Team Johnson-Laing wants to hold regular DSC meetings so representatives can discuss issues that are important to their departments and have a unified voice at Faculty Board, she said.
Johnson said the team also wants to make operations more efficient.
They want to purchase a server system for the Core, ASUS’s office space, Laing said.
“A lot of times, people come into the Core, want a form and we can’t print it for them because it’s on a computer in an office that’s locked,” she said. A t server would make all files accessible to the computers in the Core.
Team Johnson-Laing also wants to cut operating costs, she said, adding that they want to create an inventory of office supplies so they’re not overstocked.

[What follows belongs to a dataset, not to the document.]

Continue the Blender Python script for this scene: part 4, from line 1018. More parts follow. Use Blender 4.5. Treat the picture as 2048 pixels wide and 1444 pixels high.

“We want to cut out wasteful spending,” she said, adding that in previous years items have been bought multiple times because there was no record they were in the office.
The team wants to create a resource room with the excess supplies for student clubs.
“It’s an area where committees could come together and make posters for events,” she said.
Johnson said they want to set up an ASUS equity office outside of the Core.
“Currently some people may not be comfortable in the Core,” he said, adding that a separate office space might encourage more students to talk to the equity officer.
Laing said the team’s committed to making ASUS more open and accessible in the next year.
“Right now we really think that anyone not in ASUS doesn’t know what it is,” she said. “I do think it can grow exponentially.”